Sagrada Familia
Hoy un señor mayor se acercó lentamente hasta mí y me preguntó un nombre:
- ¿Manuel?
Debió llevar una gorra de felpa (y gris) para terminar de parecerse del todo a mi abuelo, pero no la llevaba. Le supuse unos noventa años, andaluces los primeros, y su mirada era serena o cansada, no sé, pero seguro partía de unos ojos húmedos y oscuros. Era evidente que en su mundo hacía frío y que su barba apenas crecida era lo único nuevo en él en años. Justo cuando me disponía a contestar la opción correcta, agregó:
-Manuel, hijo...
Quizá, concedo, resulte algo forzado, pero no pude evitar recordar que han sido éstas las ocasiones en donde la literatura se ha ocupado de señalar un posible desvío en el curso natural de las cosas. Partes «linkeadas» de la realidad en donde un sí en verdad es un «doble clik» que abre algo que luego, según dicen, podría repercutir hasta en Australia.

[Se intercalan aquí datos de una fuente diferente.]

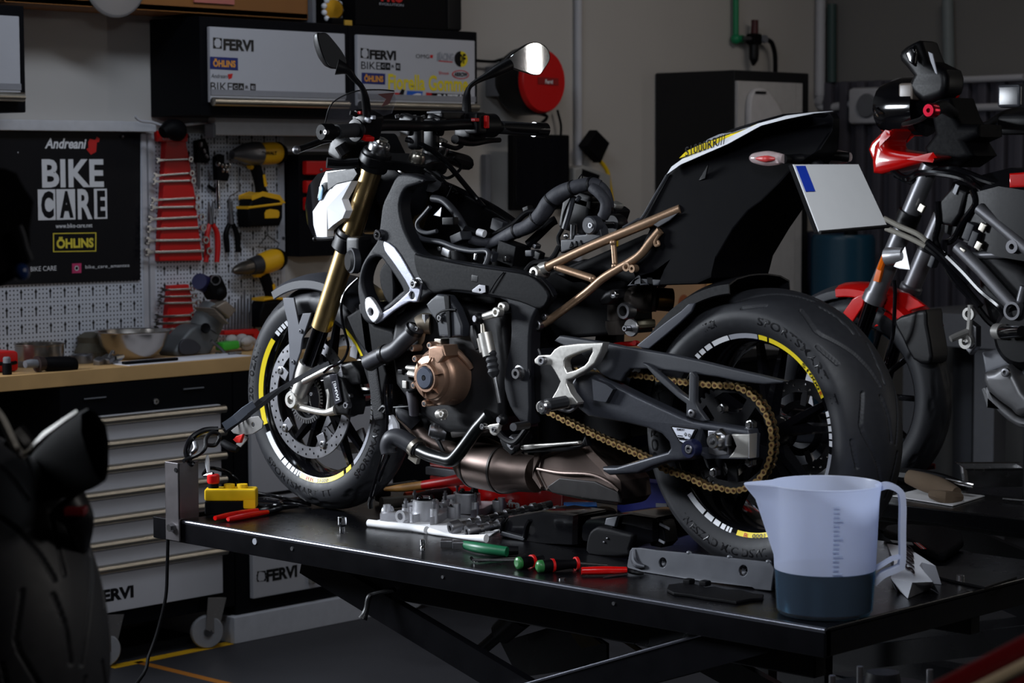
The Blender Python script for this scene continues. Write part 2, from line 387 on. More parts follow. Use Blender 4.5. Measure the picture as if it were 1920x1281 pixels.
write('lettering', 'ARROW', (g0[0]-.036, g0[0]+.036, g0[1]-.008, g0[1]+.009), tyre_print, d3, 'X', XD+.0016, depth=.001, bold=.05)
patch([(1.853,1.9),(1.934,1.899),(1.924,1.868),(1.846,1.87)], d3, blue_decal); patch([(1.879,1.885),(1.904,1.892),(1.925,1.891),(1.917,1.87),(1.883,1.871)], d3, white_decal, 'sticker_mark', XD+.0006)
patch([(1.788,1.892),(1.824,1.891),(1.822,1.88),(1.788,1.881)], d3, red_decal2); patch([(1.826,1.906),(1.84,1.903),(1.833,1.88),(1.806,1.88)], d3, tyre_print)
patch([(1.951,1.896),(2.008,1.894),(2.008,1.871),(1.95,1.873)], d3, red_decal2); patch([(1.979,1.895),(2.189,1.892),(2.189,1.869),(1.978,1.871)], d3, tyre_print)
lab('BAZZAZ', ((2.01,1.869), (2.18,1.891)), d3, white_decal, bold=.04, spacing=1)
# things on top of the cabinets
t = thing('wooden_board', 'varnished brown wooden shelf board along the top of the left wall', 'shelf board', (XW, 1.0, (0.996,2.145)[1]))
y1 = (1.43,2.16)[0]
zb = (0.996,2.145)[1]
obj('board', MB().bx((XW+.002, .15, zb), (-1.70, y1, zb+.025), .004).bx((-1.72, .15, zb), (-1.70, y1, zb+.16), .003), brown_wood, t)
pq = (0.577,2.208)
dk = obj('round_disc', MB().lathe([(0, .012), (.118, .012), (.128, .006), (.128, 0), (0, 0)], (-1.699, pq[0], pq[1]+.035), (1, 0, 0), 48), M('disc_silver', (150, 146, 146), .4, .5, scale=8), None); tag(dk, 'round silver disc hung on the brown wooden board', 'disc')
cn = tag(obj('notice_card', MB().bx((-1.699, (0.907,2.188)[0], (0.907,2.182)[1]), (-1.69, (1.083,2.197)[0], (1.083,2.191)[1]+.08), .001), M('card_pink', (190, 110, 100), .6), None), 'pinkish card fixed to the brown wooden board', 'card')
z2 = ZT
t = thing('mascot_trophy', 'small gold and white toothed trophy wheel standing on the wall cabinets', 'trophy', (-1.75, (1.561,2.186)[0], z2))
p = (-1.72,1.565,2.189)
obj('trophy_base', MB().bx((p[0]-.04, p[1]-.03, z2), (p[0]+.03, p[1]+.03, p[2]-.03), .005), matt_black, t)
m = MB().lathe([(0, .02), (.034, .018), (.04, .006), (.04, -.01), (0, -.012)], p, (1, -.5, .1), 28)
obj('trophy_wheel', m, M('trophy_gold', (220, 160, 40), .3, .8), t)
for k in range(11):
    a = 2*PI*k/11; obj('trophy_tooth', MB().ball((p[0], p[1]+.042*math.cos(a), p[2]+.042*math.sin(a)), .011, 10), white_gloss, t)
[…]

- No soy Manuel, lo siento- digo escuetamente. De fondo, el metro está yéndose. También aquí hay otro desvío. En el multiverso me estoy yendo a trabajar en él, bajo en Sagrada Familia, y una vez en el laboratorio saludo a Montse asépticamente (porque así es como he ido aprendiendo con el tiempo a disimular mi amor no correspondido) y luego, seguramente, la jornada iría fundiéndose en aconteceres varios como resultado de la acción de la rutina y de la entropía, paradójicamente, en igual proporción; pero en este universo, en cambio, acompaño al señor hasta la salida del metro.
En el trayecto le pregunté si estaba perdido, si podía ayudarlo de algún modo. Me dijo que no y su no era plural. Luego me tomó del brazo y ya no hablamos ni una palabra más hasta llegar a nuestro destino provisorio (como todos los destinos) ahora circunstancialmente compartido.
A veces la literatura, como la música, también se escribe con silencios. Acaso los «recorta y pega» de la realidad. Silencios que para poder interpretarse requieren de actualizar los nuestros y de ubicarlos justo allí en ese lugar no menos plural, no menos poblado, en donde los signos se ocupan de nombrar las ausencias.
Ahora estoy en el balcón. Debajo de mí la sincronía de una calle. El vuelo de un murciélago le suma a la noche y a lo simultáneo la sombra de su viaje irregular, mientras en la acera de enfrente un ciego solitario camina lentamente buscando obstáculos con su bastón. Definir por dónde no ir (se ve) es siempre un principio básico para cualquier oscuridad.